Crystalline Plastics: Any nut type can be used.
Non-Crystalline Plastics: Avoid sharp knurling; opt for precise nuts or perform pre-plating before embedding.

Recommended Methods for Common Materials:

ABS: Pre-embedding or hot-pressing, TECH-SONIC recommended.
PC+ABS: Hot-pressing recommended, TECH-SONIC or FLO-TECH nuts.
PC: Avoid in-mold pre-embedding due to stress; use hot-pressing with TECH-SONIC nuts.
Small Products: MINI-TECH nuts for space-saving.

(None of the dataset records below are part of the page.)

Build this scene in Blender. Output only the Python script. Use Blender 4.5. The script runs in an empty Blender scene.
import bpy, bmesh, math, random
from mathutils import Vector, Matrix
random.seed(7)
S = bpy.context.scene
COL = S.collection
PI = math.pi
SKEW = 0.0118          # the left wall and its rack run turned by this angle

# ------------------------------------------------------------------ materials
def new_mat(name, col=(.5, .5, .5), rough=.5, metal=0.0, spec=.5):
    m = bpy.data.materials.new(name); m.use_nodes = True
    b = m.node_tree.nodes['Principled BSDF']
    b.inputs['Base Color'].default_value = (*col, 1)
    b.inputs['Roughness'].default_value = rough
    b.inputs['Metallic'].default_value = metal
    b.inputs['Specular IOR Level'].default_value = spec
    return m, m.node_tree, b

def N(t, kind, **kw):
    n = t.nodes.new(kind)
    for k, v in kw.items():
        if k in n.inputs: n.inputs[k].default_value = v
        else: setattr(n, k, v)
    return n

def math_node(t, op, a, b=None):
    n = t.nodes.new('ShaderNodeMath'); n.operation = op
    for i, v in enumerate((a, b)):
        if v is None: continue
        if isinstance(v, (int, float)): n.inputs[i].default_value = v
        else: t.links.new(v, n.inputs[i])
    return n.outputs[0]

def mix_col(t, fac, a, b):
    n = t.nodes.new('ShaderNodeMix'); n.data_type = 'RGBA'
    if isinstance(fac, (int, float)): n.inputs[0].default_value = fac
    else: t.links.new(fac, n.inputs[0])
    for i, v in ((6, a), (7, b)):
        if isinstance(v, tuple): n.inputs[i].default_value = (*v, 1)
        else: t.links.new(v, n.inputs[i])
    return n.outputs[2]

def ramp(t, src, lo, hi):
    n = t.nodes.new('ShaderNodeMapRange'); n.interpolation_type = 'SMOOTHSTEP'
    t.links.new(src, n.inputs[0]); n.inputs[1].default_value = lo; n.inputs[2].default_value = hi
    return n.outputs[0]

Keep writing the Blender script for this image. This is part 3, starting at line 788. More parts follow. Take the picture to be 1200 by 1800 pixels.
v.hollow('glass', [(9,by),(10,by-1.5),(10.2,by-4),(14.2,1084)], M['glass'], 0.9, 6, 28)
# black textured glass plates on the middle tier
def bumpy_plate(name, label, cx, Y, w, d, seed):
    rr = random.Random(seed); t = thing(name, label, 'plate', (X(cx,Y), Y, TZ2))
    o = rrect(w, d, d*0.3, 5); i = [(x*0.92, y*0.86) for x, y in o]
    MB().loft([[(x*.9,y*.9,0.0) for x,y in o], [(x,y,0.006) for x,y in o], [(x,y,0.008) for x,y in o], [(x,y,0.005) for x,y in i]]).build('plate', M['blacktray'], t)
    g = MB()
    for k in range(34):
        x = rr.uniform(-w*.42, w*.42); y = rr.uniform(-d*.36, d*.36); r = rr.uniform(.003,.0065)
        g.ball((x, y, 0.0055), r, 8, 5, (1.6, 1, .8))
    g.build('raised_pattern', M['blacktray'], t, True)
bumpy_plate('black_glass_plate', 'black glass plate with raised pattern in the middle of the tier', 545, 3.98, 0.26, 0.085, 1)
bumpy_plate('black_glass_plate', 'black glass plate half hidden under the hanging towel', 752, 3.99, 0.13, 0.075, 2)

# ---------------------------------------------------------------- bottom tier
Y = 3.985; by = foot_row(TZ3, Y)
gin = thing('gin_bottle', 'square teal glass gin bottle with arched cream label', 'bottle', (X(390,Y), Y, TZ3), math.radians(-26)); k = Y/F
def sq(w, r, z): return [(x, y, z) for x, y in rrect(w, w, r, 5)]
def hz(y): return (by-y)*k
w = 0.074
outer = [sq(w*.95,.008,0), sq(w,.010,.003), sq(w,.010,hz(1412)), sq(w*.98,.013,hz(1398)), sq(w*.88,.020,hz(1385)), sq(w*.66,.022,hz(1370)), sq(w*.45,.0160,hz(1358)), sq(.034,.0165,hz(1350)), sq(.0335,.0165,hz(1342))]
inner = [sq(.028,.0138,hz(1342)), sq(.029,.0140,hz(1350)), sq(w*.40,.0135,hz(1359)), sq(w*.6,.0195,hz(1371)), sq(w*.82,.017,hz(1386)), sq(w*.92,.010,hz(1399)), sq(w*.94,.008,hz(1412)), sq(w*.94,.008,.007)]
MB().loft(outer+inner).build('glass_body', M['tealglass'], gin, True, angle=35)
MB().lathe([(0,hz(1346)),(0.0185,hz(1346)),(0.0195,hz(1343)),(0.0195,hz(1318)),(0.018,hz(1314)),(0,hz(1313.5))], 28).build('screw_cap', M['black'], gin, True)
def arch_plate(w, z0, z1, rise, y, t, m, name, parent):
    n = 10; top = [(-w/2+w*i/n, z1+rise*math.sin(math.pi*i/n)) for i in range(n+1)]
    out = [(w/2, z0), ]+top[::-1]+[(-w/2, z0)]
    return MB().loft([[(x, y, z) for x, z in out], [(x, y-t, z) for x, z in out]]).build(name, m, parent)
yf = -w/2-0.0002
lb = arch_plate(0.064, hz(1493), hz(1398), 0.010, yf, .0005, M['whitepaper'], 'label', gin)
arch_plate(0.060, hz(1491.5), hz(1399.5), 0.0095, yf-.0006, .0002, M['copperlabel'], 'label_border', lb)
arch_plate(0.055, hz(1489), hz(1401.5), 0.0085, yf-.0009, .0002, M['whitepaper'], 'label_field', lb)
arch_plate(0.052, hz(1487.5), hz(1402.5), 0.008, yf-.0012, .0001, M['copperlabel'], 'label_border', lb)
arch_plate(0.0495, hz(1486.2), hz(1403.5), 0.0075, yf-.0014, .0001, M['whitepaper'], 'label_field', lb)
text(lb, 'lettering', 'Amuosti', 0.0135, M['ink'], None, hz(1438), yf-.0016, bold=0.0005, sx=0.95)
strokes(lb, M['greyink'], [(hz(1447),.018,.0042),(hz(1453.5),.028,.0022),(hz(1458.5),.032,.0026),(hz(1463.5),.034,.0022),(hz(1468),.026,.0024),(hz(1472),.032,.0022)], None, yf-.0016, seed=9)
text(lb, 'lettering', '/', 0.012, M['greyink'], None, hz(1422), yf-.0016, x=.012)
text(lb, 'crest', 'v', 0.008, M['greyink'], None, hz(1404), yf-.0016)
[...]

Chapter 3: Hot-Press Nut Processing Technology

3.1 Hot-Press Temperature Selection

Choose a temperature 10-20°C below the plastic melting point. Recommended temperatures for common materials provided in the table.

3.2 Hot-Press Equipment

Hot-Press Machines: Stable process, capable of embedding multiple nuts at once, high initial cost, requires special fixtures.
Soldering Irons: Suitable for manual embedding, lower cost, less stable process.

3.3 Hot-Press Operation

Key Points:
- Heat the nut for 7-10 seconds before pressing.
- Avoid excessive pressure and premature embedding.
- Check that the nut is level with the plastic surface and no swelling or cracking.

3.4 Plastic Material Impact

Crystalline Plastics: Avoid in-mold pre-embedding.
Non-Crystalline Plastics: Prefer hot-pressing to avoid internal stress and cracking.

3.5 and 3.6: Torque and Pull-Out Strength Values for Hot-Press and Pre-Embedded Nuts

Chapter 4: Ultrasonic Embedding Process Overview

4.1 Advantages of Ultrasonic Embedding

Short cycle time
Low residual stress
Multiple nuts can be embedded at once
Suitable for high-melting materials

4.2 Ultrasonic Embedding Requirements

Power Requirements: Based on nut diameter.
Welding Head: Hard steel or surface-treated titanium for durability.
Area: Welding head surface area should be 3-4 times the nut surface area.
Support: Ensure good support and positioning of the plastic part.